start

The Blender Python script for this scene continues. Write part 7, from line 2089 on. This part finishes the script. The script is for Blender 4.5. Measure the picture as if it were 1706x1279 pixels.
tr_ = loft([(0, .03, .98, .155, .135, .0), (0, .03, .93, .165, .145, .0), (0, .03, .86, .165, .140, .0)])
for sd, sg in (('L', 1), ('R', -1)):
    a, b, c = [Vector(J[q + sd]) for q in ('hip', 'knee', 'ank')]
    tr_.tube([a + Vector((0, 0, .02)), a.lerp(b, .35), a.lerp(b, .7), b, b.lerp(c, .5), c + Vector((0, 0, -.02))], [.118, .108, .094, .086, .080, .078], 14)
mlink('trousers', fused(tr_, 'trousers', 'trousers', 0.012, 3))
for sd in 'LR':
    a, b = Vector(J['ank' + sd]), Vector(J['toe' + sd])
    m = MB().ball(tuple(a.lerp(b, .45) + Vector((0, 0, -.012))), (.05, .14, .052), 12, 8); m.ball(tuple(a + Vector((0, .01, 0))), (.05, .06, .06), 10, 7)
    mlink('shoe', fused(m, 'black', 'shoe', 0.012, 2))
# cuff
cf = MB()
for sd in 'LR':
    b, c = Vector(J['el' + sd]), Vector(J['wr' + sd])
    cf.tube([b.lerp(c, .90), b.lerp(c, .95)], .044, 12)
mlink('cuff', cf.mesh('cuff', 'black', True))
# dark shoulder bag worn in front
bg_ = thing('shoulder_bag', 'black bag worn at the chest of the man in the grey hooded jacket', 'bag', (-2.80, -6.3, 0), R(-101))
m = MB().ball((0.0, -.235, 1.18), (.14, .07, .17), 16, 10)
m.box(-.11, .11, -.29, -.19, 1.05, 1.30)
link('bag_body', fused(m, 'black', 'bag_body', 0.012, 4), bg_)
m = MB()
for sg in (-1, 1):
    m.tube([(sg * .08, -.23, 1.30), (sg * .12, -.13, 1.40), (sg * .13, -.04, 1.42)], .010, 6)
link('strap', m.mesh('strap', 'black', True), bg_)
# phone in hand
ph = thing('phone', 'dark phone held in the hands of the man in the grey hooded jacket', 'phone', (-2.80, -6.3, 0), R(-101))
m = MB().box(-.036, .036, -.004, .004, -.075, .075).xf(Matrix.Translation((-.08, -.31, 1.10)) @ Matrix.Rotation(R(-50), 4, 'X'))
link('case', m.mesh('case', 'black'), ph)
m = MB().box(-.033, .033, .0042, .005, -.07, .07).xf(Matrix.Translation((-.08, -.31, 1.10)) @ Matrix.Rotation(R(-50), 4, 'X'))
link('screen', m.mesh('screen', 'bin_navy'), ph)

end

### GOAL
Write the data out again in full and exactly.

### OUTPUT FOR THIS EXERCISE
The Blender Python script for this scene continues. Write part 7, from line 2089 on. This part finishes the script. The script is for Blender 4.5. Measure the picture as if it were 1706x1279 pixels.
tr_ = loft([(0, .03, .98, .155, .135, .0), (0, .03, .93, .165, .145, .0), (0, .03, .86, .165, .140, .0)])
for sd, sg in (('L', 1), ('R', -1)):
    a, b, c = [Vector(J[q + sd]) for q in ('hip', 'knee', 'ank')]
    tr_.tube([a + Vector((0, 0, .02)), a.lerp(b, .35), a.lerp(b, .7), b, b.lerp(c, .5), c + Vector((0, 0, -.02))], [.118, .108, .094, .086, .080, .078], 14)
mlink('trousers', fused(tr_, 'trousers', 'trousers', 0.012, 3))
for sd in 'LR':
    a, b = Vector(J['ank' + sd]), Vector(J['toe' + sd])
    m = MB().ball(tuple(a.lerp(b, .45) + Vector((0, 0, -.012))), (.05, .14, .052), 12, 8); m.ball(tuple(a + Vector((0, .01, 0))), (.05, .06, .06), 10, 7)
    mlink('shoe', fused(m, 'black', 'shoe', 0.012, 2))
# cuff
cf = MB()
for sd in 'LR':
    b, c = Vector(J['el' + sd]), Vector(J['wr' + sd])
    cf.tube([b.lerp(c, .90), b.lerp(c, .95)], .044, 12)
mlink('cuff', cf.mesh('cuff', 'black', True))
# dark shoulder bag worn in front
bg_ = thing('shoulder_bag', 'black bag worn at the chest of the man in the grey hooded jacket', 'bag', (-2.80, -6.3, 0), R(-101))
m = MB().ball((0.0, -.235, 1.18), (.14, .07, .17), 16, 10)
m.box(-.11, .11, -.29, -.19, 1.05, 1.30)
link('bag_body', fused(m, 'black', 'bag_body', 0.012, 4), bg_)
m = MB()
for sg in (-1, 1):
    m.tube([(sg * .08, -.23, 1.30), (sg * .12, -.13, 1.40), (sg * .13, -.04, 1.42)], .010, 6)
link('strap', m.mesh('strap', 'black', True), bg_)
# phone in hand
ph = thing('phone', 'dark phone held in the hands of the man in the grey hooded jacket', 'phone', (-2.80, -6.3, 0), R(-101))
m = MB().box(-.036, .036, -.004, .004, -.075, .075).xf(Matrix.Translation((-.08, -.31, 1.10)) @ Matrix.Rotation(R(-50), 4, 'X'))
link('case', m.mesh('case', 'black'), ph)
m = MB().box(-.033, .033, .0042, .005, -.07, .07).xf(Matrix.Translation((-.08, -.31, 1.10)) @ Matrix.Rotation(R(-50), 4, 'X'))
link('screen', m.mesh('screen', 'bin_navy'), ph)